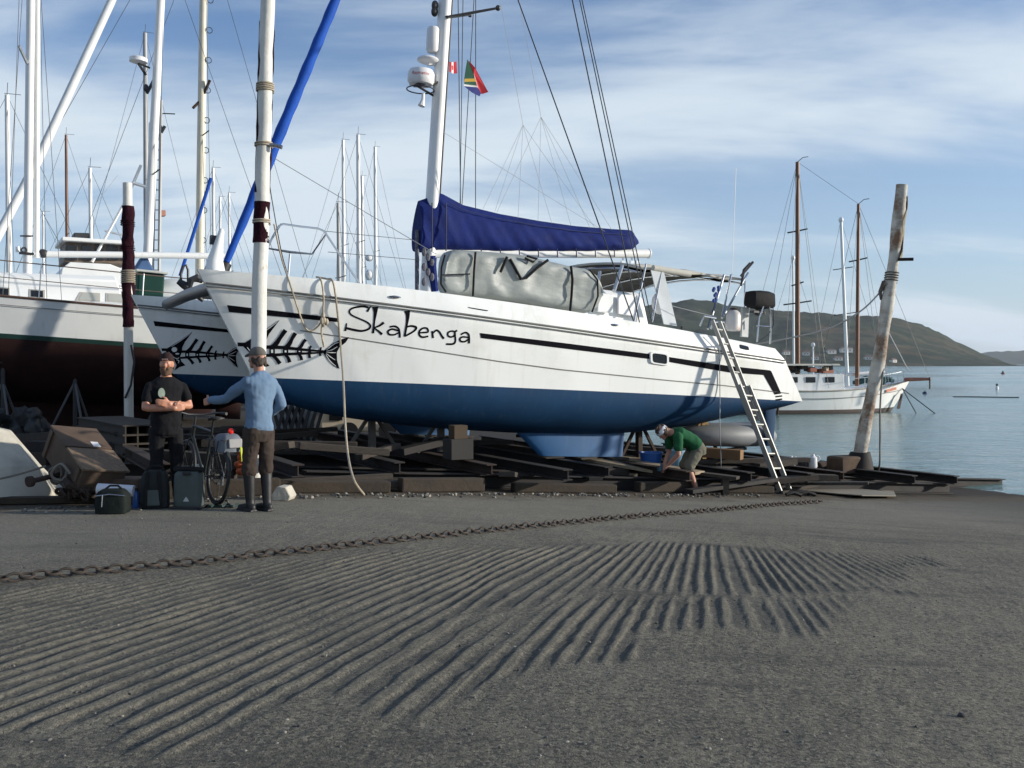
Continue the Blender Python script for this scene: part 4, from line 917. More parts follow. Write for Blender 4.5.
def lwin(q, mat):
    cx = sum(p[0] for p in q) / 4; cy = sum(p[1] for p in q) / 4; g_ = lambda k, off: [lside(cx + (p[0] - cx) * k, cy + (p[1] - cy) * k, off) for p in q]
    f = MB(); f.loft([g_(1.12, -.02), g_(1.12, .018)]); fo_ = f.build('window', M('window_frame', (.42, .40, .36), .5), lc, smooth=0)
    g = MB(); g.loft([g_(.86, .0), g_(.86, .024)]); g.build('pane', mat, fo_, smooth=0)
CURT = M('curtained_glass', (.40, .41, .38), .3, var=.12)
lwin([(-2, 287.5), (9, 288), (9, 296), (-2, 295.5)], GLASS); lwin([(30, 289.5), (44, 290.5), (44, 298), (30, 297)], GLASS)
lwin([(81, 292.5), (99, 293.5), (99, 301), (77, 300)], CURT); lwin([(107, 293.5), (123, 294.5), (123, 302), (107, 301)], CURT)
# white spray hood and green dodger aft
mb = MB(); rings = []
for x, h, w_ in ((1.9, .02, .9), (2.3, .42, 1.0), (2.8, .52, 1.05), (3.3, .50, 1.08)): rings.append([(x, -w_ * math.cos(g), 1.22 + h * math.sin(g) ** .7) for g in np.linspace(0, math.pi, 14)])
mb.loft(rings); mb.build('spray_hood', M('white_canvas', (.60, .62, .60), .8, var=.08), LY, smooth=50)
# hard frame / dodger seen between post and catamaran bow
for a, b_, mat, nm in (((137, 271), (163, 300), GREENCAN, 'green_dodger'),):
    p0, p1 = ll(138, 272, -1.0), ll(162.5, 306, -1.0); mb = MB(); mb.box(((p0.x + p1.x) / 2, .0, (p0.z + p1.z) / 2), (p1.x - p0.x, 2.1, p0.z - p1.z)); mb.build(nm, mat, LY, bevel=.04)
    mb = MB(); mb.box(((p0.x + p1.x) / 2, 0, p0.z + .03), (p1.x - p0.x + .12, 2.3, .05)); mb.build('dodger_frame', M('pale_frame', (.48, .50, .46), .6), LY, bevel=.01)
p = ll(146, 258, 0); mb = MB(); mb.prism([ll(134, 271, .1), ll(155, 271, .1), ll(147, 256, .1), ll(143, 256, .1)], (0, .5, 0)); mb.build('folded_cover', M('faded_blue_canvas', (.05, .11, .24), .8, var=.2), LY, smooth=0, bevel=.05)
# mast, boom
lm0, lm1 = ll(27.5, 262, 0), ll(31, 0, 0); md = (lm1 - lm0).normalized(); lmt = lm0 + md * 14.2
mb = MB(); mb.tube([lm0 - md * .9, lm0, lmt], .125, 14, flat=.75); ms = mb.build('mast', ALUP, LY, smooth=60)
q0, q1 = ll(36.5, 258, -.02), ll(37.5, 0, -.02); mb = MB(); mb.tube([q0, q1, q0 + (q1 - q0).normalized() * 13.5], .062, 10); mb.build('mast_sail_track', ALUP, ms, smooth=60)
mb = MB(); p = ll(24, 250, -.14); mb.torus(p, .05, .018, axis=(0, 1, 0), n=14, k=6); mb.build('mast_winch', DARKM, ms)
for qa, qb_, qr in (((20, 236), (33, 236), .018), ((19, 253), (34, 254), .03)): mb = MB(); mb.tube([ll(*qa, -.13), ll(*qb_, -.13)], qr, 5); mb.build('mast_band', DARKM, ms)
mb = MB(); mb.tube([ll(18, 247, 0), ll(18, 252, 0)], .05, 8); mb.build('mast_lamp', ALU, ms); mb = MB(); mb.tube([ll(27, 63, -.1), ll(19, 46, -.4)], .035, 6); mb.build('radar_reflector', ALU, ms)
mb = MB(); mb.tube([ll(33, 254, 0), ll(228, 256, 0)], .075, 12); mb.build('boom', ALUP, LY, smooth=60)
mb = MB(); p = ll(43, 253.5, 0); mb.ell(p, (.12, .1, .1), 10, 8); mb.build('gooseneck', DARKM, LY)
for (a, b_) in (((30, -300), (8, 306)), ((33, -300), (47, 306)), ((33, -120), (62, 306)), ((30, -120), (2, 306))):
    wire(ll(*a, 0), ll(*b_, -1.5), .006, WIRE, 'stay', par=LY)
wire(ll(38, 205, 0), ll(66, 254, 0), .006, WIRE, 'stay', par=LY); wire(ll(95, 205, 0), ll(118, 175, 0), .004, WIREL, 'stay', par=LY)
p = ll(1, 337, -hb(-3) - .02); mb = MB(); mb.ell(ll(0, 322, -1.42), (.10, .04, .07), 12, 8); mb.build('hawse_fairlead', M('dark_fairlead', (.05, .02, .04), .5), LY)

# ---- boat stands under it
def stand(px, ptop, pfoot, w, label):
    base = None
    d = ray(px, pfoot); 
    # foot on the ground on the lengthwise plane w
    Y = [y for y in np.linspace(12, 30, 1801)]; best = min(Y, key=lambda y: abs(((px - 512) / FPX * y - ORG.x) * LX.x + (y - ORG.y) * LX.y - w)); x = (px - 512) / FPX * best; z0 = zg(x, best); zt = CH + (HZ - ptop) / FPX * best
    o = thing('boat_stand', label, 'stand', (x, best, z0), (0, 0, ANG + .4), 'tripod stands under the white yacht'); h = zt - z0
    mb = MB(); mb.tube([(0, 0, .1), (0, 0, h - .04)], .045, 8); mb.build('post', DARKM, o)
    for k in range(3):
        a = R(120 * k + 20); mb = MB(); mb.tube([(0, 0, h * .72), (.55 * math.cos(a), .55 * math.sin(a), .02)], .026, 6); mb.build('leg', M('grey_steel', (.10, .105, .11), .6), o)
    mb = MB(); mb.box((0, .05, h), (.42, .30, .05), Matrix.Rotation(.35, 3, 'X')); mb.build('pad', WOOD, o)
    return o
stand(75, 360, 430, 8.75, 'steel tripod stand below the green stripe, between the dark heap and the maroon post')
stand(3, 360, 432, 8.75, 'steel tripod stand at the left edge of the picture, under the yacht bow')
stand(165, 372, 432, 8.9, 'steel tripod stand half hidden behind the man in black')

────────

_Directions for this task_
Give the data again exactly as written, with all pictures left out.

_Response_
Continue the Blender Python script for this scene: part 4, from line 917. More parts follow. Write for Blender 4.5.
def lwin(q, mat):
    cx = sum(p[0] for p in q) / 4; cy = sum(p[1] for p in q) / 4; g_ = lambda k, off: [lside(cx + (p[0] - cx) * k, cy + (p[1] - cy) * k, off) for p in q]
    f = MB(); f.loft([g_(1.12, -.02), g_(1.12, .018)]); fo_ = f.build('window', M('window_frame', (.42, .40, .36), .5), lc, smooth=0)
    g = MB(); g.loft([g_(.86, .0), g_(.86, .024)]); g.build('pane', mat, fo_, smooth=0)
CURT = M('curtained_glass', (.40, .41, .38), .3, var=.12)
lwin([(-2, 287.5), (9, 288), (9, 296), (-2, 295.5)], GLASS); lwin([(30, 289.5), (44, 290.5), (44, 298), (30, 297)], GLASS)
lwin([(81, 292.5), (99, 293.5), (99, 301), (77, 300)], CURT); lwin([(107, 293.5), (123, 294.5), (123, 302), (107, 301)], CURT)
# white spray hood and green dodger aft
mb = MB(); rings = []
for x, h, w_ in ((1.9, .02, .9), (2.3, .42, 1.0), (2.8, .52, 1.05), (3.3, .50, 1.08)): rings.append([(x, -w_ * math.cos(g), 1.22 + h * math.sin(g) ** .7) for g in np.linspace(0, math.pi, 14)])
mb.loft(rings); mb.build('spray_hood', M('white_canvas', (.60, .62, .60), .8, var=.08), LY, smooth=50)
# hard frame / dodger seen between post and catamaran bow
for a, b_, mat, nm in (((137, 271), (163, 300), GREENCAN, 'green_dodger'),):
    p0, p1 = ll(138, 272, -1.0), ll(162.5, 306, -1.0); mb = MB(); mb.box(((p0.x + p1.x) / 2, .0, (p0.z + p1.z) / 2), (p1.x - p0.x, 2.1, p0.z - p1.z)); mb.build(nm, mat, LY, bevel=.04)
    mb = MB(); mb.box(((p0.x + p1.x) / 2, 0, p0.z + .03), (p1.x - p0.x + .12, 2.3, .05)); mb.build('dodger_frame', M('pale_frame', (.48, .50, .46), .6), LY, bevel=.01)
p = ll(146, 258, 0); mb = MB(); mb.prism([ll(134, 271, .1), ll(155, 271, .1), ll(147, 256, .1), ll(143, 256, .1)], (0, .5, 0)); mb.build('folded_cover', M('faded_blue_canvas', (.05, .11, .24), .8, var=.2), LY, smooth=0, bevel=.05)
# mast, boom
lm0, lm1 = ll(27.5, 262, 0), ll(31, 0, 0); md = (lm1 - lm0).normalized(); lmt = lm0 + md * 14.2
mb = MB(); mb.tube([lm0 - md * .9, lm0, lmt], .125, 14, flat=.75); ms = mb.build('mast', ALUP, LY, smooth=60)
q0, q1 = ll(36.5, 258, -.02), ll(37.5, 0, -.02); mb = MB(); mb.tube([q0, q1, q0 + (q1 - q0).normalized() * 13.5], .062, 10); mb.build('mast_sail_track', ALUP, ms, smooth=60)
mb = MB(); p = ll(24, 250, -.14); mb.torus(p, .05, .018, axis=(0, 1, 0), n=14, k=6); mb.build('mast_winch', DARKM, ms)
for qa, qb_, qr in (((20, 236), (33, 236), .018), ((19, 253), (34, 254), .03)): mb = MB(); mb.tube([ll(*qa, -.13), ll(*qb_, -.13)], qr, 5); mb.build('mast_band', DARKM, ms)
mb = MB(); mb.tube([ll(18, 247, 0), ll(18, 252, 0)], .05, 8); mb.build('mast_lamp', ALU, ms); mb = MB(); mb.tube([ll(27, 63, -.1), ll(19, 46, -.4)], .035, 6); mb.build('radar_reflector', ALU, ms)
mb = MB(); mb.tube([ll(33, 254, 0), ll(228, 256, 0)], .075, 12); mb.build('boom', ALUP, LY, smooth=60)
mb = MB(); p = ll(43, 253.5, 0); mb.ell(p, (.12, .1, .1), 10, 8); mb.build('gooseneck', DARKM, LY)
for (a, b_) in (((30, -300), (8, 306)), ((33, -300), (47, 306)), ((33, -120), (62, 306)), ((30, -120), (2, 306))):
    wire(ll(*a, 0), ll(*b_, -1.5), .006, WIRE, 'stay', par=LY)
wire(ll(38, 205, 0), ll(66, 254, 0), .006, WIRE, 'stay', par=LY); wire(ll(95, 205, 0), ll(118, 175, 0), .004, WIREL, 'stay', par=LY)
p = ll(1, 337, -hb(-3) - .02); mb = MB(); mb.ell(ll(0, 322, -1.42), (.10, .04, .07), 12, 8); mb.build('hawse_fairlead', M('dark_fairlead', (.05, .02, .04), .5), LY)

# ---- boat stands under it
def stand(px, ptop, pfoot, w, label):
    base = None
    d = ray(px, pfoot); 
    # foot on the ground on the lengthwise plane w
    Y = [y for y in np.linspace(12, 30, 1801)]; best = min(Y, key=lambda y: abs(((px - 512) / FPX * y - ORG.x) * LX.x + (y - ORG.y) * LX.y - w)); x = (px - 512) / FPX * best; z0 = zg(x, best); zt = CH + (HZ - ptop) / FPX * best
    o = thing('boat_stand', label, 'stand', (x, best, z0), (0, 0, ANG + .4), 'tripod stands under the white yacht'); h = zt - z0
    mb = MB(); mb.tube([(0, 0, .1), (0, 0, h - .04)], .045, 8); mb.build('post', DARKM, o)
    for k in range(3):
        a = R(120 * k + 20); mb = MB(); mb.tube([(0, 0, h * .72), (.55 * math.cos(a), .55 * math.sin(a), .02)], .026, 6); mb.build('leg', M('grey_steel', (.10, .105, .11), .6), o)
    mb = MB(); mb.box((0, .05, h), (.42, .30, .05), Matrix.Rotation(.35, 3, 'X')); mb.build('pad', WOOD, o)
    return o
stand(75, 360, 430, 8.75, 'steel tripod stand below the green stripe, between the dark heap and the maroon post')
stand(3, 360, 432, 8.75, 'steel tripod stand at the left edge of the picture, under the yacht bow')
stand(165, 372, 432, 8.9, 'steel tripod stand half hidden behind the man in black')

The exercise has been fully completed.